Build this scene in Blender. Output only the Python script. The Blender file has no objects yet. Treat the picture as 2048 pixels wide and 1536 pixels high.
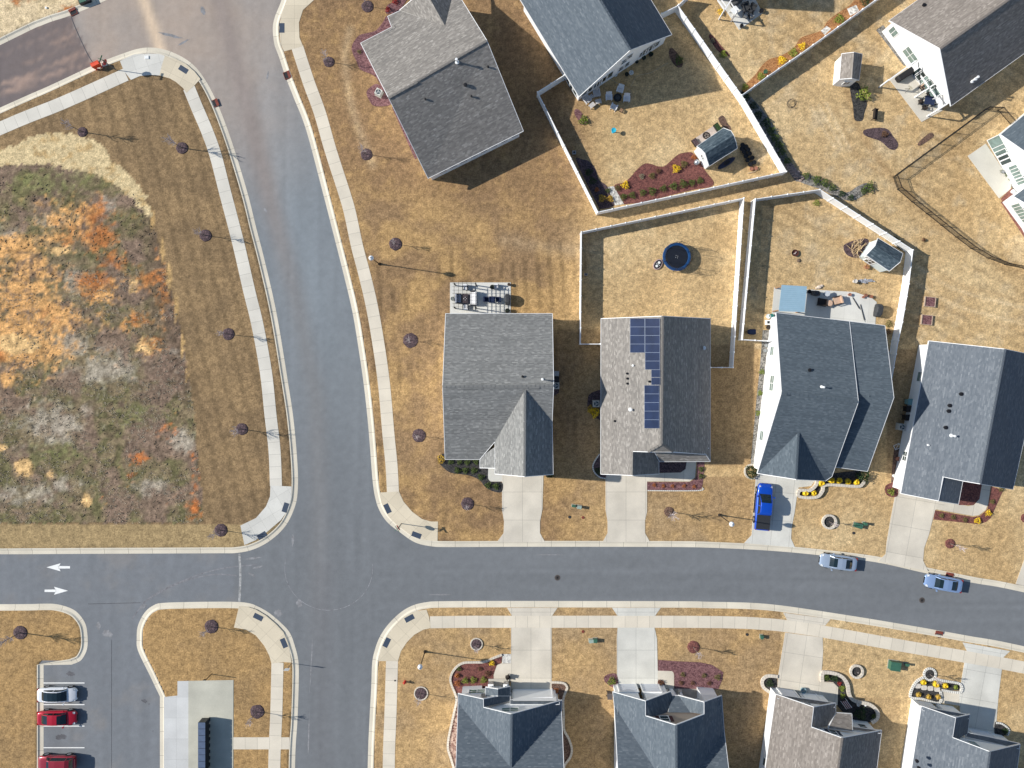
import bpy, math, random
import numpy as np
from mathutils import Vector, Matrix
from mathutils.geometry import tessellate_polygon

# ------------------------------------------------------------------ scene, camera, light
scene = bpy.context.scene
COL = scene.collection
R = math.radians
H, F = 96.0, 1540.0              # drone height (m), focal length in pixels of the 2048 px wide photo
NX, NY = 1033.0, 726.0           # pixel straight below the drone

cam_d = bpy.data.cameras.new('camera')
cam = bpy.data.objects.new('camera', cam_d); COL.objects.link(cam)
cam.location = (0, 0, H)
cam_d.sensor_width = 36.0
cam_d.lens = F / 2048.0 * 36.0
cam_d.shift_x = (1024.0 - NX) / 2048.0
cam_d.shift_y = -(768.0 - NY) / 2048.0
cam_d.clip_end = 8000
scene.camera = cam

SUN_EL, SHADOW_DEG = 31.5, -8.5  # shadows fall to +x and slightly to -y
sd = Vector((-math.cos(R(SHADOW_DEG)) * math.cos(R(SUN_EL)), -math.sin(R(SHADOW_DEG)) * math.cos(R(SUN_EL)), math.sin(R(SUN_EL))))
sun_d = bpy.data.lights.new('sun', 'SUN'); sun_d.energy = 4.6; sun_d.angle = R(0.7); sun_d.color = (1.0, 0.955, 0.885)
sun = bpy.data.objects.new('sun', sun_d); COL.objects.link(sun)
sun.rotation_euler = sd.to_track_quat('Z', 'Y').to_euler()
world = bpy.data.worlds.new('World'); scene.world = world; world.use_nodes = True
wn = world.node_tree
bg = next(n for n in wn.nodes if n.type == 'BACKGROUND')
sky = wn.nodes.new('ShaderNodeTexSky'); sky.sky_type = 'NISHITA'; sky.sun_disc = False
sky.ozone_density = 1.6; sky.dust_density = 0.3; sky.sun_elevation = R(SUN_EL); sky.sun_rotation = math.atan2(sd.x, sd.y)
wn.links.new(sky.outputs[0], bg.inputs[0]); bg.inputs[1].default_value = 0.095
scene.view_settings.view_transform = 'Standard'; scene.view_settings.look = 'None'
scene.view_settings.exposure = 0.35; scene.view_settings.gamma = 1.0
scene.cycles.max_bounces = 6

# ------------------------------------------------------------------ helpers
def W(px, py, z=0.0):
    s = (H - z) / F
    return Vector(((px - NX) * s, (NY - py) * s, z))
PXM = F / H                      # pixels per metre on the ground

def PX(v, dx, dy, z=None):
    """the photo pixel of a point moved dx, dy ground pixels in plan from pixel point v, at height z"""
    x, y, z0 = v; z = z0 if z is None else z
    return (NX + ((x - NX) * (H - z0) / H + dx) * H / (H - z), NY + ((y - NY) * (H - z0) / H + dy) * H / (H - z), z)
def hexc(r, g, b):
    f = lambda c: (c / 255.0 / 12.92) if c <= 10 else ((c / 255.0 + 0.055) / 1.055) ** 2.4
    return (f(r), f(g), f(b))

MATS = {}
def nt(m):
    m.use_nodes = True
    return m.node_tree, m.node_tree.nodes, m.node_tree.links, next(n for n in m.node_tree.nodes if n.type == 'BSDF_PRINCIPLED')
def setp(b, **k):
    for n, v in k.items():
        n = n.replace('_', ' ')
        if n in b.inputs: b.inputs[n].default_value = v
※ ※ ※
• **PROBLEM DETAILS**
Transcribe exactly, with no pictures, the lines running from the first line of the material through the line holding "scene.camera = cam".

• **TASK RESPONSE**
Build this scene in Blender. Output only the Python script. The Blender file has no objects yet. Treat the picture as 2048 pixels wide and 1536 pixels high.
import bpy, math, random
import numpy as np
from mathutils import Vector, Matrix
from mathutils.geometry import tessellate_polygon

# ------------------------------------------------------------------ scene, camera, light
scene = bpy.context.scene
COL = scene.collection
R = math.radians
H, F = 96.0, 1540.0              # drone height (m), focal length in pixels of the 2048 px wide photo
NX, NY = 1033.0, 726.0           # pixel straight below the drone

cam_d = bpy.data.cameras.new('camera')
cam = bpy.data.objects.new('camera', cam_d); COL.objects.link(cam)
cam.location = (0, 0, H)
cam_d.sensor_width = 36.0
cam_d.lens = F / 2048.0 * 36.0
cam_d.shift_x = (1024.0 - NX) / 2048.0
cam_d.shift_y = -(768.0 - NY) / 2048.0
cam_d.clip_end = 8000
scene.camera = cam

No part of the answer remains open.